TO BE DONE =
Say how many lines of the material below contain the word "that", with no other words.

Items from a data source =
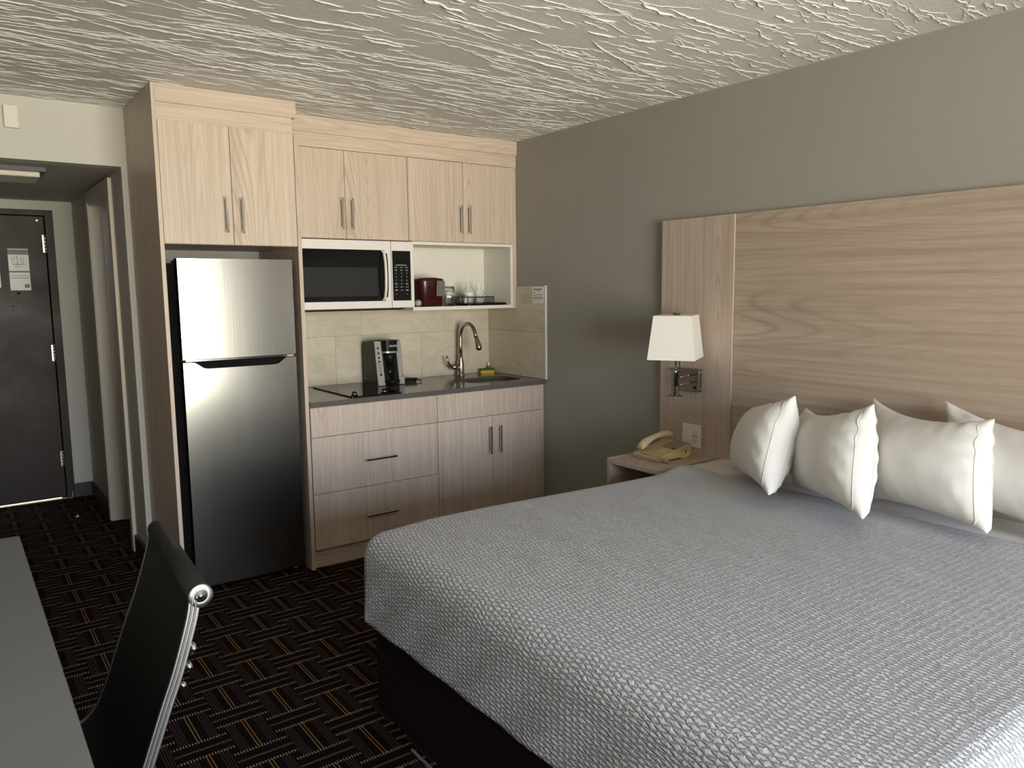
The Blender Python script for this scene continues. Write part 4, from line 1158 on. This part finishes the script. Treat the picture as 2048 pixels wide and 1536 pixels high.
# ------------------------------------------------------------------ desk and chair
def desk():
    t = empty('desk', 'grey speckled laminate desk along the left wall', 'desk', (-.24, 1.75, 0))
    obj('desktop', MB().prism(rrect(-.61, .13, .85, 2.685, .012, 3), 'z', .72, .75), DESK, t, bevel=.002)
    obj('leg_panel', MB().box(-.6, .05, 2.62, 2.65, 0, .7195), BASEB, t)
    obj('leg_panel', MB().box(-.6, .05, .88, .91, 0, .7195), BASEB, t)
desk()
def chair():
    N, F = 1.62, 2.17
    t = empty('office_chair', 'black office chair with chrome side rails, pulled up to the grey desk', 'chair', (.0, 1.9, 0))
    sh = lambda y: .03 * (y - N) / (F - N)
    # centre line of sling: roll, back, bend, seat
    prof = [(.366, .848), (.357, .80), (.326, .700), (.297, .624), (.257, .515), (.232, .448), (.205, .398), (.165, .368), (.10, .356), (.0, .354), (-.10, .358), (-.135, .352)]
    def cr(pts, n=6):
        o = []
        for i in range(len(pts) - 1):
            p0, p1, p2, p3 = [np.array(pts[max(0, min(len(pts) - 1, k))]) for k in (i - 1, i, i + 1, i + 2)]
            for k in range(n):
                q = k / n; o.append(tuple(.5 * ((2 * p1) + (p2 - p0) * q + (2 * p0 - 5 * p1 + 4 * p2 - p3) * q * q + (3 * p1 - p0 - 3 * p2 + p3) * q ** 3)))
        return o + [tuple(pts[-1])]
    C = cr(prof)
    nr = []
    for i in range(len(C)):
        d = np.array(C[min(i + 1, len(C) - 1)]) - np.array(C[max(i - 1, 0)]); d /= np.linalg.norm(d); nr.append((-d[1], d[0]))
    def slab(y0, y1, off0, off1, name, mat, bevel=0):
        P = []
        ring = lambda i, y, o: (C[i][0] + nr[i][0] * o + sh(y), y, C[i][1] + nr[i][1] * o)
        for i in range(len(C)): P.append([ring(i, y0, off0), ring(i, y1, off0), ring(i, y1, off1), ring(i, y0, off1), ring(i, y0, off0)])
        mb = MB().grid(P)
        mb.f.append((0, 1, 2, 3)); mb.sm.append(False); k = 5 * (len(C) - 1); mb.f.append((k, k + 1, k + 2, k + 3)); mb.sm.append(False)
        mb.sm = [False] * len(mb.f)
        return obj(name, mb, mat, t, bevel=bevel)
    slab(N + .012, F - .004, -.004, .006, 'sling', LEATHER)
    # roll at the top of the back
    obj('head_roll', MB().tube([(.383 + sh(N + .004), N + .004, .845), (.383 + sh(F - .004), F - .004, .845)], .0235, 24), LEATHER, t)
    for y, s, nm in ((N, -1, 0), (F, 1, 1)):
        r = slab(y if s < 0 else y - .014, y + .014 if s < 0 else y, -.005, .018, 'side_rail', ALU, .002)
        P = MB()
        for o in (.001, .009): P.tube([(c[0] + n[0] * o + sh(y), y + s * .0005, c[1] + n[1] * o) for c, n in zip(C, nr)], .0022, 6)
        obj('rail_groove', P, ALU, r)
        obj('roll_cap', MB().lathe([(.0245 - .004 * nm, 0), (.025 - .004 * nm, s * .003), (.0235, s * .0048), (.0145, s * .0036), (.0125, s * .0036), (.012, s * .0056), (.0045, s * .005), (.004, s * .0068), (.0001, s * .0068)], (.383 + sh(y), y - s * .003, .845), 32, 'y'), ALU, t)
    # rear brackets with acorn nuts where the arms bolt on
    for x, z, q in ((.362, .735, .012), (.352, .697, .010), (.338, .66, .008)):
        obj('bolt', MB().lathe([(q, 0), (q, .006), (q * .8, .010), (.0001, .012)], (x - .004, N + .006, z), 14, 'x'), CHROME, t)
    obj('back_stretcher', MB().tube([(.345, N + .012, .70), (.352 + sh(F), F - .012, .70)], .008, 10), CHROME, t)
    obj('under_frame', MB().box(-.09, .13, 1.68, 2.11, .32, .342), BLACK, t, bevel=.006)
    obj('gas_lift', MB().lathe([(.024, .07), (.024, .2), (.016, .205), (.016, .32)], (.02, 1.9, 0), 18), CHROME, t)
    for k in range(5):
        a = .6 + k * 2 * math.pi / 5; e = (.02 + .27 * math.cos(a), 1.9 + .27 * math.sin(a))
        l = obj('base_leg', MB().tube([(.02, 1.9, .095), (.02 + .14 * math.cos(a), 1.9 + .14 * math.sin(a), .085), (e[0], e[1], .062)], [.022, .018, .012], 10), CHROME, t)
        obj('caster', MB().lathe([(.024, -.012), (.025, 0), (.024, .012)], (e[0], e[1], .0255), 16, 'x'), BLACK, l)
chair()

# ------------------------------------------------------------------ behind the camera: curtains, hedge outside
def curtain(x0, x1, label):
    mb = MB(); n = int((x1 - x0) / .012); P = []
    for z in (.12, .8, 1.6, 2.25): P.append([(x0 + (x1 - x0) * i / n, WY + .07 + .03 * math.sin(i * .55) + .008 * math.sin(i * .21 + z), z) for i in range(n + 1)])
    mb.grid(P); o = obj('curtain', mb, CURTAIN, loc=((x0 + x1) / 2, WY + .07, .12), fix=False); tag(o, label, 'curtain')
curtain(2.74, 3.02, 'brown curtain drawn to the right of the window')
curtain(-.58, -.36, 'brown curtain drawn to the left of the window')

def hedge():
    mb = MB(); P = []
    for i in range(25):
        a = i / 24; row = []
        for j in range(13):
            q = j / 12 * math.pi; n = .25 * math.sin(9 * a * 3 + j) + .15 * math.sin(23 * a + 3 * j)
            row.append((3.3 + 5.5 * a, -7.6 - (.7 + n * .5) * math.cos(q) , (2.6 + .5 * math.sin(7 * a) + n) * math.sin(q) ** .5 if 0 < j < 12 else 0))
        P.append(row)
    mb.grid(P); o = obj('hedge', mb, HEDGE, loc=(6, -7.6, 0), fix=False); tag(o, 'green hedge outside the window behind the camera', 'hedge')
hedge()

wd = empty('blocker', 'tall dark brown wardrobe added behind the camera to darken the refrigerator reflections', 'blocker', (2.75, -1.6, 0))  # unseen body, added so the refrigerator doors reflect something dark
obj('body', MB().box(2.5, XR - .005, -2.5, -.75, .0, 2.0), BEDBASE, wd)
for k in range(3):
    d = obj('door', MB().box(2.478, 2.498, -2.495 + k * .583, -1.915 + k * .583, .08, 1.98), CURTAIN, wd, bevel=.002)
    obj('handle', MB().box(2.46, 2.476, -2.44 + k * .583, -2.425 + k * .583, .95, 1.1), NICKEL, d)
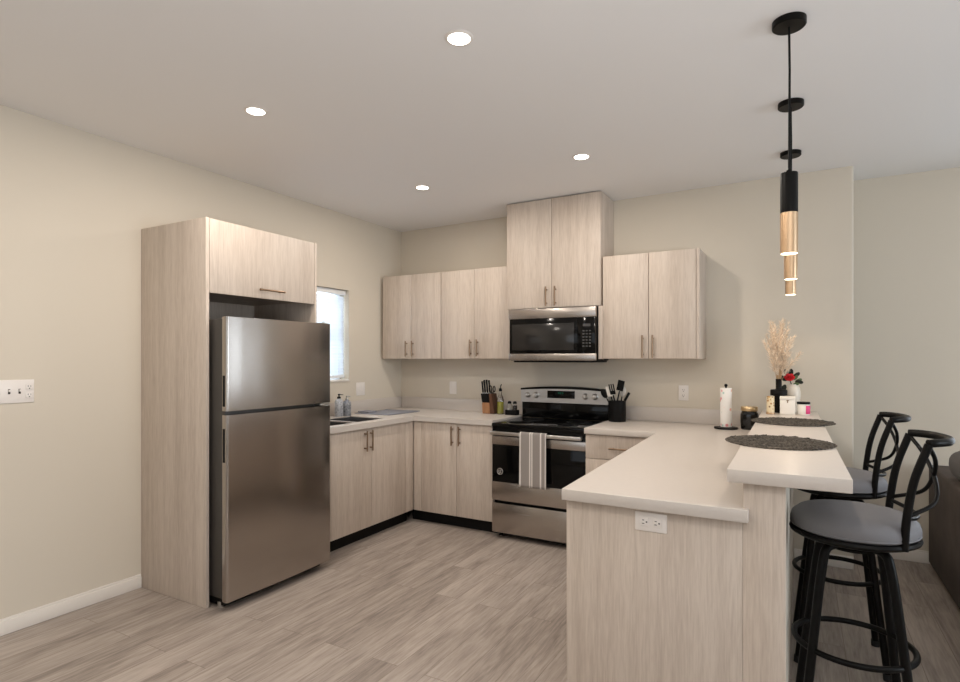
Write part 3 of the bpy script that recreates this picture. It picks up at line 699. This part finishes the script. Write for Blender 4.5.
# ------------------------------------------------------------------ bar stools
t = thing('bar_stool', 'black metal swivel bar stool with grey round seat, nearer stool at the bar end', 'bar stool', (0, 0, 0), 'bar stools')
obj('seat', MB().lathe([(0.0, 0.815), (0.186, 0.815), (0.196, 0.822), (0.199, 0.840), (0.193, 0.862), (0.172, 0.880), (0.125, 0.890), (0.06, 0.894), (0.0, 0.895)], 0, 0, 56), 'seat', t)
obj('piping', MB().tube([(0.196*math.cos(2*PI*k/56), 0.196*math.sin(2*PI*k/56), 0.826) for k in range(56)], 0.0035, 8, closed=True), 'seat', t)
obj('seat_rim', MB().lathe([(0.0, 0.793), (0.188, 0.793), (0.199, 0.799), (0.202, 0.806), (0.198, 0.8145), (0.0, 0.8145)], 0, 0, 56), 'black_metal', t)
obj('swivel_plate', MB().lathe([(0.0, 0.752), (0.085, 0.752), (0.085, 0.76), (0.05, 0.775), (0.05, 0.7925), (0.0, 0.7925)], 0, 0, 32), 'black_metal', t)
for k in range(4):
    a = PI/4+k*PI/2; ca, sa = math.cos(a), math.sin(a)
    P = [(r*ca, r*sa, z) for r, z in ((0.03, 0.768), (0.095, 0.767), (0.122, 0.757), (0.136, 0.728), (0.157, 0.62), (0.188, 0.41), (0.247, 0.012))]
    lg = obj('leg', MB().tube(smooth_path(P, 6), 0.0150, 12), 'black_metal', t)
    obj('foot_cap', MB().cyl((0.2475*ca, 0.2475*sa, 0.0005), (0.2445*ca, 0.2445*sa, 0.03), 0.0185, seg=14), 'rubber', lg)
obj('foot_ring', MB().tube([(0.185*math.cos(2*PI*k/48), 0.185*math.sin(2*PI*k/48), 0.408) for k in range(48)], 0.0105, 10, closed=True), 'black_metal', t)
pa = math.radians(50); px_, py_ = 0.196*math.cos(pa), 0.196*math.sin(pa)
def post(s): return smooth_path([(px_, s*py_, 0.800), (px_+0.006, s*py_, 0.90), (px_+0.026, s*py_, 1.03), (px_+0.065, s*py_, 1.152)], 6)
for s in (-1, 1): obj('back_post', MB().tube(post(s), 0.0125, 12), 'black_metal', t)
tx = px_+0.065
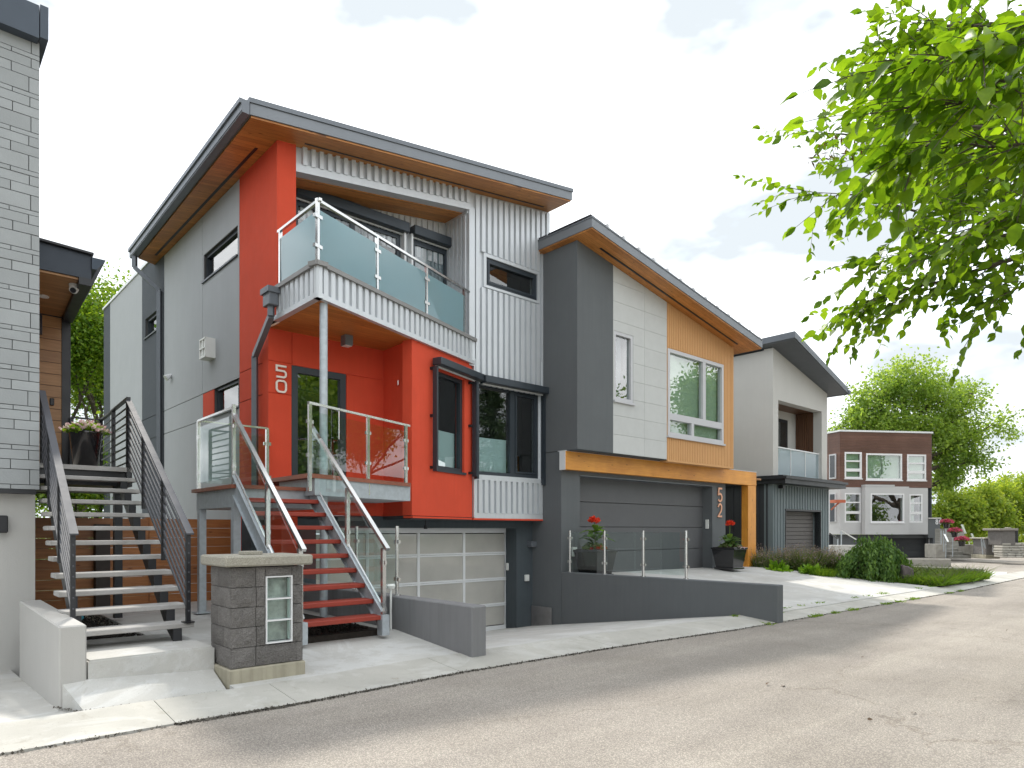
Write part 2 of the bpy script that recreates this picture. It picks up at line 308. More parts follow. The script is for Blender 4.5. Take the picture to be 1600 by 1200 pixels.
def hexa(bm, b4, t4, bevel=0):
    vs = [bm.verts.new(v) for v in list(b4)+list(t4)]
    fs = [bm.faces.new([vs[i] for i in q]) for q in ((3, 2, 1, 0), (4, 5, 6, 7), (0, 1, 5, 4), (1, 2, 6, 5), (2, 3, 7, 6), (3, 0, 4, 7))]
    if bevel: bmesh.ops.bevel(bm, geom=list({e for f in fs for e in f.edges}), offset=bevel, segments=1, affect='EDGES')
    return vs
def pbox(bm, pl, u0, u1, z0, z1, d0, d1, bevel=0, z0b=None, z1b=None):
    """box on a wall plane; z0b/z1b: bottom/top heights at u1 when they slope"""
    z0b = z0 if z0b is None else z0b; z1b = z1 if z1b is None else z1b
    hexa(bm, [pl.p(u0, z0, d0), pl.p(u1, z0b, d0), pl.p(u1, z0b, d1), pl.p(u0, z0, d1)],
         [pl.p(u0, z1, d0), pl.p(u1, z1b, d0), pl.p(u1, z1b, d1), pl.p(u0, z1, d1)], bevel)
def prism(bm, pts, z0, z1):
    """plan polygon with flat or per-vertex heights"""
    n = len(pts); a = z0 if isinstance(z0, (list, tuple)) else [z0]*n; b = z1 if isinstance(z1, (list, tuple)) else [z1]*n
    lo = [bm.verts.new((p[0], p[1], a[i])) for i, p in enumerate(pts)]; hi = [bm.verts.new((p[0], p[1], b[i])) for i, p in enumerate(pts)]
    bm.faces.new(lo[::-1]); bm.faces.new(hi)
    for i in range(n): j = (i+1) % n; bm.faces.new([lo[i], lo[j], hi[j], hi[i]])
def wall(bm, pl, u0, u1, z0, ztop, holes=(), d0=-.2, d1=0):
    """wall slab with rectangular openings; ztop is a number or a function of u"""
    zt = ztop if callable(ztop) else (lambda u: ztop)
    us = sorted({u0, u1} | {min(max(h[k], u0), u1) for h in holes for k in (0, 1)})
    for a, b in zip(us, us[1:]):
        if b-a < 1e-5: continue
        m = (a+b)/2; hs = sorted((h[2], min(h[3], zt(m))) for h in holes if h[0] < m < h[1] and h[3] > z0 and h[2] < zt(m)); z = z0
        for ha, hb in hs:
            if ha > z: pbox(bm, pl, a, b, z, ha, d0, d1)
            z = max(z, hb)
        if zt(m) > z: pbox(bm, pl, a, b, z, zt(a), d0, d1, z1b=zt(b))
def ribs(bm, pl, u0, u1, z0, ztop, holes=(), pitch=.152, flat=.088, d=.055, base=0, m=.0):
    zt = ztop if callable(ztop) else (lambda u: ztop)
    n = max(1, int((u1-u0)/pitch)); p = (u1-u0)/n; f = flat*p/pitch
    for i in range(n):
        a = u0+i*p+(p-f)/2; b = a+f; mid = (a+b)/2; z = z0
        cuts = sorted((h[2]-m, h[3]+m) for h in holes if h[0]-m < b and h[1]+m > a)
        segs = []
        for ha, hb in cuts:
            if ha > z: segs.append((z, ha, z, ha))
            z = max(z, hb)
        if zt(mid) > z: segs.append((z, zt(a), z, zt(b)))
        s = .005
        for (za, zb, zc, zd) in segs:       # trapezoid rib
            hexa(bm, [pl.p(a-s, za, base), pl.p(b+s, zc, base), pl.p(b, zc, base+d), pl.p(a, za, base+d)],
                 [pl.p(a-s, zb, base), pl.p(b+s, zd, base), pl.p(b, zd, base+d), pl.p(a, zb, base+d)])
def tube(bm, a, b, r, n=8, r2=None, cap=True):
    a = Vector(a); b = Vector(b); d = (b-a)
    if d.length < 1e-6: return
    q = d.to_track_quat('Z', 'Y'); r2 = r if r2 is None else r2
    A = [bm.verts.new(a+q @ Vector((r*math.cos(2*math.pi*i/n), r*math.sin(2*math.pi*i/n), 0))) for i in range(n)]
    B = [bm.verts.new(b+q @ Vector((r2*math.cos(2*math.pi*i/n), r2*math.sin(2*math.pi*i/n), 0))) for i in range(n)]
    for i in range(n): j = (i+1) % n; bm.faces.new([A[i], A[j], B[j], B[i]])
    if cap: bm.faces.new(A[::-1]); bm.faces.new(B)
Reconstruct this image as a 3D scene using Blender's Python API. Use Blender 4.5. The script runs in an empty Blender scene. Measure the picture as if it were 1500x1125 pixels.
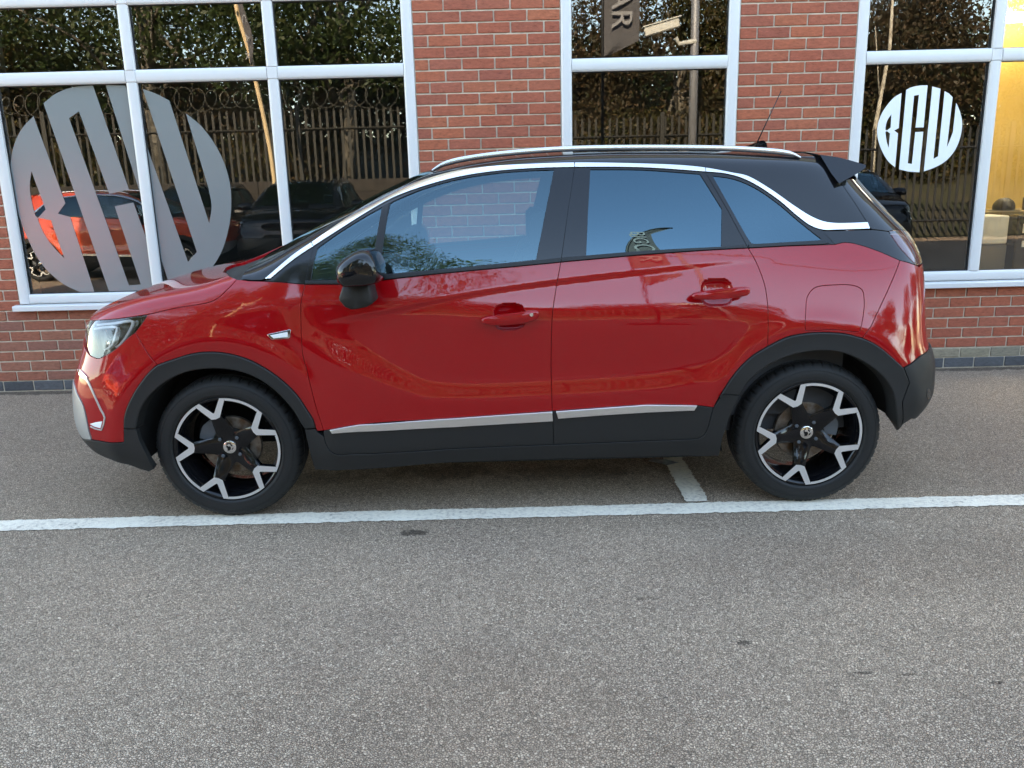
import bpy, bmesh, math, random
import numpy as np
from mathutils import Vector, Matrix
from mathutils.geometry import delaunay_2d_cdt
random.seed(7)
SC=bpy.context.scene; COL=SC.collection; PI=math.pi
# ------------------------------------------------------------------ camera
CAM_F=1212.; CAM_H=1.430; TH=math.radians(13.73); RO=math.radians(1.45)
_f=np.array([0,math.cos(TH),-math.sin(TH)]); _r=np.array([1.,0,0]); _u=np.cross(_r,_f)
CR=math.cos(RO)*_r-math.sin(RO)*_u; CU=math.sin(RO)*_r+math.cos(RO)*_u; CF=_f
cd=bpy.data.cameras.new('camera'); cam=bpy.data.objects.new('camera',cd); COL.objects.link(cam)
cd.sensor_width=36; cd.lens=36*CAM_F/1500; cd.clip_start=.05; cd.clip_end=2000
cam.matrix_world=Matrix(((CR[0],CU[0],-CF[0],0),(CR[1],CU[1],-CF[1],0),(CR[2],CU[2],-CF[2],CAM_H),(0,0,0,1)))
SC.camera=cam
# ------------------------------------------------------------------ daylight
SUN_EL=math.radians(33); SUN_AZ=math.radians(-14)      # sun stands behind the building
world=bpy.data.worlds.new('World'); SC.world=world; world.use_nodes=True
nt=world.node_tree; bg=nt.nodes['Background']; sky=nt.nodes.new('ShaderNodeTexSky'); sky.sky_type='NISHITA'
sky.sun_disc=False; sky.sun_elevation=SUN_EL; sky.sun_rotation=SUN_AZ; sky.altitude=100; sky.air_density=1.0; sky.dust_density=.4; sky.ozone_density=2.2
nt.links.new(sky.outputs[0],bg.inputs[0]); bg.inputs[1].default_value=.15
sl=bpy.data.lights.new('sun','SUN'); sl.energy=3.6; sl.angle=math.radians(.6); sl.color=(1,.93,.83)
sun=bpy.data.objects.new('sun',sl); COL.objects.link(sun)
_sd=Vector((math.sin(SUN_AZ)*math.cos(SUN_EL),math.cos(SUN_AZ)*math.cos(SUN_EL),math.sin(SUN_EL)))
sun.rotation_euler=_sd.to_track_quat('Z','Y').to_euler(); sun.location=(0,30,30)
SC.view_settings.view_transform='Standard'; SC.view_settings.look='None'; SC.view_settings.exposure=3.32; SC.view_settings.gamma=1
SC.view_settings.use_white_balance=True; SC.view_settings.white_balance_temperature=8600; SC.view_settings.white_balance_tint=8.5
SC.render.engine='CYCLES'; SC.cycles.max_bounces=10; SC.cycles.transparent_max_bounces=16; SC.cycles.use_denoising=True
SC.cycles.sample_clamp_indirect=6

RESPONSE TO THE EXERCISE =
2